>> start ROWS

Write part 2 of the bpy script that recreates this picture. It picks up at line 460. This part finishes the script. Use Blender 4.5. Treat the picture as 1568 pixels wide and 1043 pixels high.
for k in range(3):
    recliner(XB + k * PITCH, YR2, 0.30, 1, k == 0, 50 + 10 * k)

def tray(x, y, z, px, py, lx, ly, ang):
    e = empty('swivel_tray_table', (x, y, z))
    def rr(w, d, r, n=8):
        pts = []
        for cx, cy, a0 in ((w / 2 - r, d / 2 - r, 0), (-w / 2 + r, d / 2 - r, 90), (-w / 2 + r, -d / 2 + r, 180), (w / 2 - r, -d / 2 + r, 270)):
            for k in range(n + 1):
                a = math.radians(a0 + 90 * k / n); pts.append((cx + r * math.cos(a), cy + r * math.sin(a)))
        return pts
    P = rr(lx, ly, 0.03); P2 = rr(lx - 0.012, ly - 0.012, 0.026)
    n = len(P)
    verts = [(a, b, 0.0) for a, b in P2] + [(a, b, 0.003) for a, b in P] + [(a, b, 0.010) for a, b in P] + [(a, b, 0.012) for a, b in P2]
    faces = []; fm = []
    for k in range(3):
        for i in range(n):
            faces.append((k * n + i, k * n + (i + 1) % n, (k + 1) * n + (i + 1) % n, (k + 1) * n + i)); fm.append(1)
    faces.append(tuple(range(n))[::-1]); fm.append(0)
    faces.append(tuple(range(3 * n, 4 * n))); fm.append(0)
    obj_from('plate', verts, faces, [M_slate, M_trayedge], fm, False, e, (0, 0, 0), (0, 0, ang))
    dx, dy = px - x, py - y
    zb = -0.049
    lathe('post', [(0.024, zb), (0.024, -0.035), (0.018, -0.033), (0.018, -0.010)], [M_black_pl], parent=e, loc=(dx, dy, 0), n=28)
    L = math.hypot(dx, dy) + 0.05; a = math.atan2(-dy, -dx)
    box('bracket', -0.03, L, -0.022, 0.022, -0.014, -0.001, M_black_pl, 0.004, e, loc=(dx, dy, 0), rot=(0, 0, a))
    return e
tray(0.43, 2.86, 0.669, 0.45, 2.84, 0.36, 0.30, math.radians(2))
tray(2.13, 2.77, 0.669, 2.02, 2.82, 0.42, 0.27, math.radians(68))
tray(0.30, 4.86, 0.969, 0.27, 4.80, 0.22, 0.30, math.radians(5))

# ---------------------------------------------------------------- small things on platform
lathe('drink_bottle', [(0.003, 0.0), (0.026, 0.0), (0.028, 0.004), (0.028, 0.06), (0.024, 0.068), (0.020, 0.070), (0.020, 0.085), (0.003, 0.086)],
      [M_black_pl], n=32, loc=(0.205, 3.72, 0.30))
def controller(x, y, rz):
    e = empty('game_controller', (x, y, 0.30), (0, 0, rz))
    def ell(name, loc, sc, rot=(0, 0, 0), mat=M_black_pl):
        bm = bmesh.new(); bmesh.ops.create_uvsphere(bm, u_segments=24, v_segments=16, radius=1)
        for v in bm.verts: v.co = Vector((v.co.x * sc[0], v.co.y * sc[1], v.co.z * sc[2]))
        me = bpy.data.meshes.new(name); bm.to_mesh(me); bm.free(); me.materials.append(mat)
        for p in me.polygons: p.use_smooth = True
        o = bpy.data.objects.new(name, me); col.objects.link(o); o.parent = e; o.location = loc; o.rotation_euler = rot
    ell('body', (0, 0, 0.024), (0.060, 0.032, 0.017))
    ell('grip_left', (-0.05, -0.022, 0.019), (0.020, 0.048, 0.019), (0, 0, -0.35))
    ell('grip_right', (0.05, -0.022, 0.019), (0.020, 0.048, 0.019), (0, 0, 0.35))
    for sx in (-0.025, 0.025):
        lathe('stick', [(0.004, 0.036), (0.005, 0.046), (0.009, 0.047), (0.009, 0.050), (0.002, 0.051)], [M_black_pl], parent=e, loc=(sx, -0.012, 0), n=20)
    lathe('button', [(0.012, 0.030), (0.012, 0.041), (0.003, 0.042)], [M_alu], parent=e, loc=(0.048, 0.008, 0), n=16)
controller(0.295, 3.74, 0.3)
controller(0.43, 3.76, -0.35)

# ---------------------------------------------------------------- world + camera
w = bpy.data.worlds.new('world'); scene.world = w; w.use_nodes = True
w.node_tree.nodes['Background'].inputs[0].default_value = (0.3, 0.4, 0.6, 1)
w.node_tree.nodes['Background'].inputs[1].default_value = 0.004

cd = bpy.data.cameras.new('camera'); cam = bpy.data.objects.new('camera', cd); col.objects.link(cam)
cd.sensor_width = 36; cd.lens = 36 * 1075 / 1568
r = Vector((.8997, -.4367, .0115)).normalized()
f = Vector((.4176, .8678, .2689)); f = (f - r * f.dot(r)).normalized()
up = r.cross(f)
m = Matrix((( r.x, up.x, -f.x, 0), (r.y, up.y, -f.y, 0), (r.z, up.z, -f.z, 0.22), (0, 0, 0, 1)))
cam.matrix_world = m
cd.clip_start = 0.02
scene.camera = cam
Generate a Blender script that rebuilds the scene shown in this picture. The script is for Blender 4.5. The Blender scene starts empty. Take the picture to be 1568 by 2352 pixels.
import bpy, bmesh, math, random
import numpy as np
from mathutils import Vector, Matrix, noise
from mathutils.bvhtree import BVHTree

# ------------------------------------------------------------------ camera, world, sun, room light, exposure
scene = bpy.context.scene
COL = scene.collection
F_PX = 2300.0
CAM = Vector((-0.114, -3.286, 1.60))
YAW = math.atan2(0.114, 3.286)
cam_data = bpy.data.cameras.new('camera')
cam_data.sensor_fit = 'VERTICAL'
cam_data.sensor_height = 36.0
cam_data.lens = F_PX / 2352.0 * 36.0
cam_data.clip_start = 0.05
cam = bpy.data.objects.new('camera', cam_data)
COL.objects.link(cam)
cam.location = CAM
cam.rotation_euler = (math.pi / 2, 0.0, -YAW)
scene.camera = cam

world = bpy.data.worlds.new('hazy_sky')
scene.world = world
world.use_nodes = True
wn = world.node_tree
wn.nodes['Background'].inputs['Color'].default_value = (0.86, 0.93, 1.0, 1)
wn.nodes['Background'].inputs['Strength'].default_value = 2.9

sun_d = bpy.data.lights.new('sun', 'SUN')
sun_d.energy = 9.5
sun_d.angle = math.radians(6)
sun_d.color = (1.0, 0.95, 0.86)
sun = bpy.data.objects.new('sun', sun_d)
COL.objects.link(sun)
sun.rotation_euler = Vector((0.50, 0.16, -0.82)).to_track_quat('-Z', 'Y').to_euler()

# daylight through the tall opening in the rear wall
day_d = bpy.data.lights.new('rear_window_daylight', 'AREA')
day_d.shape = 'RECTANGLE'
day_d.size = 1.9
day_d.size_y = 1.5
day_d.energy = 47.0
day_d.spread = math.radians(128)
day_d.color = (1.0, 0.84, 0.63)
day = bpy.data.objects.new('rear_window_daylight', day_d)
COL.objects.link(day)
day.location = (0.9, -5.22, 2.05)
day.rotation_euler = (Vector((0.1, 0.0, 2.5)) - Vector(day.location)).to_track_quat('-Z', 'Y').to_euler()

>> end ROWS

> _WHAT IS ASKED_
Beginning at the first line of the records, give again each line exactly as written, ending with the line that contains "recliner(XB + k".

> _THE ANSWER_
Write part 2 of the bpy script that recreates this picture. It picks up at line 460. This part finishes the script. Use Blender 4.5. Treat the picture as 1568 pixels wide and 1043 pixels high.
for k in range(3):
    recliner(XB + k * PITCH, YR2, 0.30, 1, k == 0, 50 + 10 * k)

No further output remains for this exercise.